Your task is to quote the material that follows, in full and exactly.

=== RECORDED DATA ===
>> BEGIN

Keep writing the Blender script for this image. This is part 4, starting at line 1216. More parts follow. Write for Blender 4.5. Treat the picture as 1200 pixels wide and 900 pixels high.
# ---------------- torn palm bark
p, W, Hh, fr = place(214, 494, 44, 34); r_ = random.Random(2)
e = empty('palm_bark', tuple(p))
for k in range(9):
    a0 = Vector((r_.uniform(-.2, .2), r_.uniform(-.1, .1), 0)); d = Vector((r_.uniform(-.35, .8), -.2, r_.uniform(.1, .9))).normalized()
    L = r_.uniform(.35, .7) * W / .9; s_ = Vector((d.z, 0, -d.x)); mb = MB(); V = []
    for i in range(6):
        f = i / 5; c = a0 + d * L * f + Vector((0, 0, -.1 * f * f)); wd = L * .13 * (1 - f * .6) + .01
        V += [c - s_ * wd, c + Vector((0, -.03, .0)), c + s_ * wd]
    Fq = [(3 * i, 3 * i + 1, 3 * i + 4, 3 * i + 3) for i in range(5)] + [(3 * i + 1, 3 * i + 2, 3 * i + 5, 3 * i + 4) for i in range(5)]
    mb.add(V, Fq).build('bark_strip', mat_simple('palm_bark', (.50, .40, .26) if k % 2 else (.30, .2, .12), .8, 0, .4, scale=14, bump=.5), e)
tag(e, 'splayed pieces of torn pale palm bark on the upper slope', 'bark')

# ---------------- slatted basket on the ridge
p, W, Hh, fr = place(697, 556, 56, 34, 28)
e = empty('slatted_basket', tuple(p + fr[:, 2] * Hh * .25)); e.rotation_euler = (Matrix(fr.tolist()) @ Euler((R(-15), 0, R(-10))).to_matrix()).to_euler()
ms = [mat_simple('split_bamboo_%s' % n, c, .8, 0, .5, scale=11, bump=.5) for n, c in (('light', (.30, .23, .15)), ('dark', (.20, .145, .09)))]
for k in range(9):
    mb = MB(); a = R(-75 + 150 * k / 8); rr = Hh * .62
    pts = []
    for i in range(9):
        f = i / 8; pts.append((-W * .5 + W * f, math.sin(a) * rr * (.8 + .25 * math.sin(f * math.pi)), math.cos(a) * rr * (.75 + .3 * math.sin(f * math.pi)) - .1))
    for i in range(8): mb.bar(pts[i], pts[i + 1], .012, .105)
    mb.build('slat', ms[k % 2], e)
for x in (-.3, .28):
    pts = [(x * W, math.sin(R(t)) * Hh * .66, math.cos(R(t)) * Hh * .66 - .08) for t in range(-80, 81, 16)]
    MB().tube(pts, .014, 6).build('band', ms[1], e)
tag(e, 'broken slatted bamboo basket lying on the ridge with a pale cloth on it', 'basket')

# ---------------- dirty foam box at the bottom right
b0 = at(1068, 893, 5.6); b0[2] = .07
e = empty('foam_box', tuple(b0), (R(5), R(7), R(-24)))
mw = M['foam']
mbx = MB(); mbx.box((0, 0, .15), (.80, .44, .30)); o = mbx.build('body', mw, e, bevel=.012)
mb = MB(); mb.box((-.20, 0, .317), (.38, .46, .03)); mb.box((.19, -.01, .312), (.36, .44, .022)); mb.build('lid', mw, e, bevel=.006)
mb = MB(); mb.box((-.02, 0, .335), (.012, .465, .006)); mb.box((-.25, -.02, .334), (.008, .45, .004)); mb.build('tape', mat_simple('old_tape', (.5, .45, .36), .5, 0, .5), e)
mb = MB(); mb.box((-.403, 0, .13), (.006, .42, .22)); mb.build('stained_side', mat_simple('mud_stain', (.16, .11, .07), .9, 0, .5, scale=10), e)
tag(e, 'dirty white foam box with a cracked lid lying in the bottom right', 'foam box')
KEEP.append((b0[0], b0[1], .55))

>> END

=== CORRECT ANSWER ===
Keep writing the Blender script for this image. This is part 4, starting at line 1216. More parts follow. Write for Blender 4.5. Treat the picture as 1200 pixels wide and 900 pixels high.
# ---------------- torn palm bark
p, W, Hh, fr = place(214, 494, 44, 34); r_ = random.Random(2)
e = empty('palm_bark', tuple(p))
for k in range(9):
    a0 = Vector((r_.uniform(-.2, .2), r_.uniform(-.1, .1), 0)); d = Vector((r_.uniform(-.35, .8), -.2, r_.uniform(.1, .9))).normalized()
    L = r_.uniform(.35, .7) * W / .9; s_ = Vector((d.z, 0, -d.x)); mb = MB(); V = []
    for i in range(6):
        f = i / 5; c = a0 + d * L * f + Vector((0, 0, -.1 * f * f)); wd = L * .13 * (1 - f * .6) + .01
        V += [c - s_ * wd, c + Vector((0, -.03, .0)), c + s_ * wd]
    Fq = [(3 * i, 3 * i + 1, 3 * i + 4, 3 * i + 3) for i in range(5)] + [(3 * i + 1, 3 * i + 2, 3 * i + 5, 3 * i + 4) for i in range(5)]
    mb.add(V, Fq).build('bark_strip', mat_simple('palm_bark', (.50, .40, .26) if k % 2 else (.30, .2, .12), .8, 0, .4, scale=14, bump=.5), e)
tag(e, 'splayed pieces of torn pale palm bark on the upper slope', 'bark')

# ---------------- slatted basket on the ridge
p, W, Hh, fr = place(697, 556, 56, 34, 28)
e = empty('slatted_basket', tuple(p + fr[:, 2] * Hh * .25)); e.rotation_euler = (Matrix(fr.tolist()) @ Euler((R(-15), 0, R(-10))).to_matrix()).to_euler()
ms = [mat_simple('split_bamboo_%s' % n, c, .8, 0, .5, scale=11, bump=.5) for n, c in (('light', (.30, .23, .15)), ('dark', (.20, .145, .09)))]
for k in range(9):
    mb = MB(); a = R(-75 + 150 * k / 8); rr = Hh * .62
    pts = []
    for i in range(9):
        f = i / 8; pts.append((-W * .5 + W * f, math.sin(a) * rr * (.8 + .25 * math.sin(f * math.pi)), math.cos(a) * rr * (.75 + .3 * math.sin(f * math.pi)) - .1))
    for i in range(8): mb.bar(pts[i], pts[i + 1], .012, .105)
    mb.build('slat', ms[k % 2], e)
for x in (-.3, .28):
    pts = [(x * W, math.sin(R(t)) * Hh * .66, math.cos(R(t)) * Hh * .66 - .08) for t in range(-80, 81, 16)]
    MB().tube(pts, .014, 6).build('band', ms[1], e)
tag(e, 'broken slatted bamboo basket lying on the ridge with a pale cloth on it', 'basket')

# ---------------- dirty foam box at the bottom right
b0 = at(1068, 893, 5.6); b0[2] = .07
e = empty('foam_box', tuple(b0), (R(5), R(7), R(-24)))
mw = M['foam']
mbx = MB(); mbx.box((0, 0, .15), (.80, .44, .30)); o = mbx.build('body', mw, e, bevel=.012)
mb = MB(); mb.box((-.20, 0, .317), (.38, .46, .03)); mb.box((.19, -.01, .312), (.36, .44, .022)); mb.build('lid', mw, e, bevel=.006)
mb = MB(); mb.box((-.02, 0, .335), (.012, .465, .006)); mb.box((-.25, -.02, .334), (.008, .45, .004)); mb.build('tape', mat_simple('old_tape', (.5, .45, .36), .5, 0, .5), e)
mb = MB(); mb.box((-.403, 0, .13), (.006, .42, .22)); mb.build('stained_side', mat_simple('mud_stain', (.16, .11, .07), .9, 0, .5, scale=10), e)
tag(e, 'dirty white foam box with a cracked lid lying in the bottom right', 'foam box')
KEEP.append((b0[0], b0[1], .55))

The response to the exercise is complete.